In a statement, Hamas said Israel’s complete withdrawal from the corridor signals a “continuation of the failure of the goals of the war of extermination against the Palestinian people”.

It said the return of displaced Palestinians to their homes and the continuation of the exchange of captives and prisoners refutes Israeli Prime Minister Benjamin Netanyahu’s “lie” about achieving victory in the 15-month war on the enclave.

“Gaza will remain a land liberated by the hands of its people and its fighters, and forbidden to the occupying invaders and any external force,” it said.

Israel created the corridor at the beginning of its war on Gaza. It is a closed-off military zone that stretches from Israel’s boundary with Gaza to the Mediterranean Sea and is about 6km (3.7 miles) wide.

The corridor was named after Netzarim, the last Israeli settlement to be closed in Gaza in 2005, under the then-Israeli Prime Minister Ariel Sharon’s plan for Israeli withdrawal from Gaza.

Reporting from Doha, Qatar, Al Jazeera’s Stefanie Dekker said the corridor was a strategic Israeli military move – giving it access, control and oversight.

“For Palestinians, it was yet another land grab – a corridor of suffocation, attacks and death.

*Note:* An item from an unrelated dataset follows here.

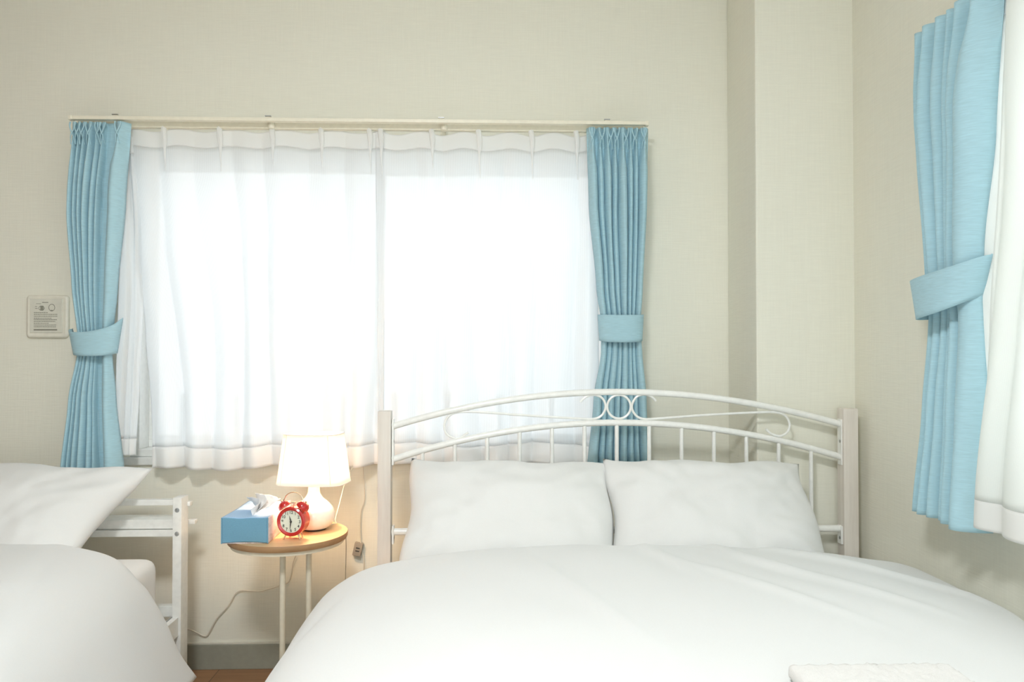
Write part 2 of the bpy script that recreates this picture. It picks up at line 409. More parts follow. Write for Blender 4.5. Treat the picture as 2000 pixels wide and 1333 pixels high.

The Israeli army has been accused of shooting and killing indiscriminately anyone who dared to come near,” she said.

“Israeli media have quoted soldiers saying they feel that withdrawing is a failure – leaving behind the corridor that had become a symbol of their power, their control, and their victory,” she added.

Reporting from northern Gaza, Al Jazeera’s Hani Mahmoud said the Israeli military’s withdrawal from the corridor is a hope for more free movement for people in the enclave.

“It will be very difficult for people who were displaced from this area to return to their homes. It’s hard to imagine where are they going to stay here other than just setting up tents here and there,” he said.

“The hope is now that with the withdrawal of the Israeli military, there is more free movement, a flow of vehicles and aid trucks going all the way to the northern part of the Strip,” he added.

Mouin Rabbani, a non-resident fellow at the Middle East Council on Global Affairs, told Al Jazeera the Netzarim Corridor “shouldn’t have a future” and “should disappear”.

“Israel has not only occupied what they call the Netzarim Corridor, but placed numerous structures there that demonstrated their determination to maintain a permanent presence there, to have this capacity to bisect the Gaza Strip, to paralyse transportation and movement within it at will,” he said.

“That has failed once again, and they are being compelled to withdraw from the Netzarim Corridor and hopefully never to return.”